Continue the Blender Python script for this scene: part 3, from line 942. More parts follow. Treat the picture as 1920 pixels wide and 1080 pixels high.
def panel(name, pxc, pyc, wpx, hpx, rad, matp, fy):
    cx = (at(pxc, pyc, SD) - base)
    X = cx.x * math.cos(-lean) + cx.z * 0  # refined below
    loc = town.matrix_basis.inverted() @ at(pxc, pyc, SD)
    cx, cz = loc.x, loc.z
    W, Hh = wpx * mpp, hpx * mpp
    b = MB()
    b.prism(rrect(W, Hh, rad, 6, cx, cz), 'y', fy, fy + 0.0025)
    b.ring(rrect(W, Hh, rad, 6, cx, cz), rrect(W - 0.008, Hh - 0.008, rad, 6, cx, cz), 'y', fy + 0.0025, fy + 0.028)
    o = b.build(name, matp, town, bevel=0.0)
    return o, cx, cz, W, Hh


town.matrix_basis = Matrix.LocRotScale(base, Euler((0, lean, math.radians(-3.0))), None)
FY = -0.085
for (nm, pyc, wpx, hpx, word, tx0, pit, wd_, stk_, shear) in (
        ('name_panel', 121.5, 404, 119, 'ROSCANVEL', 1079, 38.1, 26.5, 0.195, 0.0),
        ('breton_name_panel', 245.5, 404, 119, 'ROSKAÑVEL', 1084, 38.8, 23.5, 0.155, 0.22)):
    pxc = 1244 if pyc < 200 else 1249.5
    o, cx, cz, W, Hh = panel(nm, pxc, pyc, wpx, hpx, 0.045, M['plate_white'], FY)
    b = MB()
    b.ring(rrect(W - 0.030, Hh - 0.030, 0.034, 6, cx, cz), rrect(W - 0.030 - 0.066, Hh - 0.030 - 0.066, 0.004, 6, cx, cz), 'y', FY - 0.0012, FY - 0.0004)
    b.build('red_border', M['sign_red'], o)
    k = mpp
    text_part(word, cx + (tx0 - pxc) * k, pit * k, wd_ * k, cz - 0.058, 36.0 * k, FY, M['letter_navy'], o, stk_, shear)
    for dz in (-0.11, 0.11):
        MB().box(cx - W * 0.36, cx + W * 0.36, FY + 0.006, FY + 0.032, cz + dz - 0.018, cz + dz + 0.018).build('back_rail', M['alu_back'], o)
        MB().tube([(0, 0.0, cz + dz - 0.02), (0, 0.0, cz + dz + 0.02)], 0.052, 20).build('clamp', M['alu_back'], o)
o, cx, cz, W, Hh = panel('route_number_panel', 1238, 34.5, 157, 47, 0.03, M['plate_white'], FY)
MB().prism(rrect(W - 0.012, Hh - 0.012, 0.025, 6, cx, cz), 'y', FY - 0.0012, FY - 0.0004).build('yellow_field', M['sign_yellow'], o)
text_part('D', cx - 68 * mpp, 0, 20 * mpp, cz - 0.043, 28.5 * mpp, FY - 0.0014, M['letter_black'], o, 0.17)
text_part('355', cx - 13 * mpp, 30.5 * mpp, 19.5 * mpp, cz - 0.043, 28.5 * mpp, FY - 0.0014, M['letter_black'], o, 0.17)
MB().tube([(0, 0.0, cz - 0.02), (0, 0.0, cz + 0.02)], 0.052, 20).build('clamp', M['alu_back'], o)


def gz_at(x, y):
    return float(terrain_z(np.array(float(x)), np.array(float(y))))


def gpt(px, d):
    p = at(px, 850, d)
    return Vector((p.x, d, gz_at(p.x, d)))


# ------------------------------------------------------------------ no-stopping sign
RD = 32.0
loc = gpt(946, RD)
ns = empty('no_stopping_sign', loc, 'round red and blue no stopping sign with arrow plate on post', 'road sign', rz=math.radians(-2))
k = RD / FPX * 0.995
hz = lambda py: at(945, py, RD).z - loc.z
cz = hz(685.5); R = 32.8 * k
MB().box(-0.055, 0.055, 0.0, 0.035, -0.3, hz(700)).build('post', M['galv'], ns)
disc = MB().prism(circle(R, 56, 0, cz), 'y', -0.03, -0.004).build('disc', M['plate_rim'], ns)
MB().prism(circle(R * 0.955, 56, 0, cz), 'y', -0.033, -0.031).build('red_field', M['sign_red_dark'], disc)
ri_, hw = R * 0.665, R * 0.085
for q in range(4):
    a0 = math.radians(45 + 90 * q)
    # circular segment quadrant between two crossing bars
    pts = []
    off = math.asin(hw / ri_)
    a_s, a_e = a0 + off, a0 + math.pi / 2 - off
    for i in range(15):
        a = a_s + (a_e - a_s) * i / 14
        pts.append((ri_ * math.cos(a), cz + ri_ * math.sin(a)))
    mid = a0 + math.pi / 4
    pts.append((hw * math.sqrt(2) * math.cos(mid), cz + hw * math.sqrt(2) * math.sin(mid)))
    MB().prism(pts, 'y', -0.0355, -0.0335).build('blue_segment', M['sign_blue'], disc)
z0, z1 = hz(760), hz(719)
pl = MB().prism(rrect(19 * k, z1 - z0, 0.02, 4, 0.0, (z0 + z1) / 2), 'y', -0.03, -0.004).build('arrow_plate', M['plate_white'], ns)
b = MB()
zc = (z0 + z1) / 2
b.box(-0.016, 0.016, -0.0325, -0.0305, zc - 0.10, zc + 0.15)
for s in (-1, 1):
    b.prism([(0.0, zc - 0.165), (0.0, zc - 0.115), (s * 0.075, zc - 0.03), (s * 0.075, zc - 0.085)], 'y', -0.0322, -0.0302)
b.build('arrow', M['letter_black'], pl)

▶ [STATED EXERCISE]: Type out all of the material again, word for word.

▶ [FULL ANSWER]:
Continue the Blender Python script for this scene: part 3, from line 942. More parts follow. Treat the picture as 1920 pixels wide and 1080 pixels high.
def panel(name, pxc, pyc, wpx, hpx, rad, matp, fy):
    cx = (at(pxc, pyc, SD) - base)
    X = cx.x * math.cos(-lean) + cx.z * 0  # refined below
    loc = town.matrix_basis.inverted() @ at(pxc, pyc, SD)
    cx, cz = loc.x, loc.z
    W, Hh = wpx * mpp, hpx * mpp
    b = MB()
    b.prism(rrect(W, Hh, rad, 6, cx, cz), 'y', fy, fy + 0.0025)
    b.ring(rrect(W, Hh, rad, 6, cx, cz), rrect(W - 0.008, Hh - 0.008, rad, 6, cx, cz), 'y', fy + 0.0025, fy + 0.028)
    o = b.build(name, matp, town, bevel=0.0)
    return o, cx, cz, W, Hh


town.matrix_basis = Matrix.LocRotScale(base, Euler((0, lean, math.radians(-3.0))), None)
FY = -0.085
for (nm, pyc, wpx, hpx, word, tx0, pit, wd_, stk_, shear) in (
        ('name_panel', 121.5, 404, 119, 'ROSCANVEL', 1079, 38.1, 26.5, 0.195, 0.0),
        ('breton_name_panel', 245.5, 404, 119, 'ROSKAÑVEL', 1084, 38.8, 23.5, 0.155, 0.22)):
    pxc = 1244 if pyc < 200 else 1249.5
    o, cx, cz, W, Hh = panel(nm, pxc, pyc, wpx, hpx, 0.045, M['plate_white'], FY)
    b = MB()
    b.ring(rrect(W - 0.030, Hh - 0.030, 0.034, 6, cx, cz), rrect(W - 0.030 - 0.066, Hh - 0.030 - 0.066, 0.004, 6, cx, cz), 'y', FY - 0.0012, FY - 0.0004)
    b.build('red_border', M['sign_red'], o)
    k = mpp
    text_part(word, cx + (tx0 - pxc) * k, pit * k, wd_ * k, cz - 0.058, 36.0 * k, FY, M['letter_navy'], o, stk_, shear)
    for dz in (-0.11, 0.11):
        MB().box(cx - W * 0.36, cx + W * 0.36, FY + 0.006, FY + 0.032, cz + dz - 0.018, cz + dz + 0.018).build('back_rail', M['alu_back'], o)
        MB().tube([(0, 0.0, cz + dz - 0.02), (0, 0.0, cz + dz + 0.02)], 0.052, 20).build('clamp', M['alu_back'], o)
o, cx, cz, W, Hh = panel('route_number_panel', 1238, 34.5, 157, 47, 0.03, M['plate_white'], FY)
MB().prism(rrect(W - 0.012, Hh - 0.012, 0.025, 6, cx, cz), 'y', FY - 0.0012, FY - 0.0004).build('yellow_field', M['sign_yellow'], o)
text_part('D', cx - 68 * mpp, 0, 20 * mpp, cz - 0.043, 28.5 * mpp, FY - 0.0014, M['letter_black'], o, 0.17)
text_part('355', cx - 13 * mpp, 30.5 * mpp, 19.5 * mpp, cz - 0.043, 28.5 * mpp, FY - 0.0014, M['letter_black'], o, 0.17)
MB().tube([(0, 0.0, cz - 0.02), (0, 0.0, cz + 0.02)], 0.052, 20).build('clamp', M['alu_back'], o)


def gz_at(x, y):
    return float(terrain_z(np.array(float(x)), np.array(float(y))))


def gpt(px, d):
    p = at(px, 850, d)
    return Vector((p.x, d, gz_at(p.x, d)))


# ------------------------------------------------------------------ no-stopping sign
RD = 32.0
loc = gpt(946, RD)
ns = empty('no_stopping_sign', loc, 'round red and blue no stopping sign with arrow plate on post', 'road sign', rz=math.radians(-2))
k = RD / FPX * 0.995
hz = lambda py: at(945, py, RD).z - loc.z
cz = hz(685.5); R = 32.8 * k
MB().box(-0.055, 0.055, 0.0, 0.035, -0.3, hz(700)).build('post', M['galv'], ns)
disc = MB().prism(circle(R, 56, 0, cz), 'y', -0.03, -0.004).build('disc', M['plate_rim'], ns)
MB().prism(circle(R * 0.955, 56, 0, cz), 'y', -0.033, -0.031).build('red_field', M['sign_red_dark'], disc)
ri_, hw = R * 0.665, R * 0.085
for q in range(4):
    a0 = math.radians(45 + 90 * q)
    # circular segment quadrant between two crossing bars
    pts = []
    off = math.asin(hw / ri_)
    a_s, a_e = a0 + off, a0 + math.pi / 2 - off
    for i in range(15):
        a = a_s + (a_e - a_s) * i / 14
        pts.append((ri_ * math.cos(a), cz + ri_ * math.sin(a)))
    mid = a0 + math.pi / 4
    pts.append((hw * math.sqrt(2) * math.cos(mid), cz + hw * math.sqrt(2) * math.sin(mid)))
    MB().prism(pts, 'y', -0.0355, -0.0335).build('blue_segment', M['sign_blue'], disc)
z0, z1 = hz(760), hz(719)
pl = MB().prism(rrect(19 * k, z1 - z0, 0.02, 4, 0.0, (z0 + z1) / 2), 'y', -0.03, -0.004).build('arrow_plate', M['plate_white'], ns)
b = MB()
zc = (z0 + z1) / 2
b.box(-0.016, 0.016, -0.0325, -0.0305, zc - 0.10, zc + 0.15)
for s in (-1, 1):
    b.prism([(0.0, zc - 0.165), (0.0, zc - 0.115), (s * 0.075, zc - 0.03), (s * 0.075, zc - 0.085)], 'y', -0.0322, -0.0302)
b.build('arrow', M['letter_black'], pl)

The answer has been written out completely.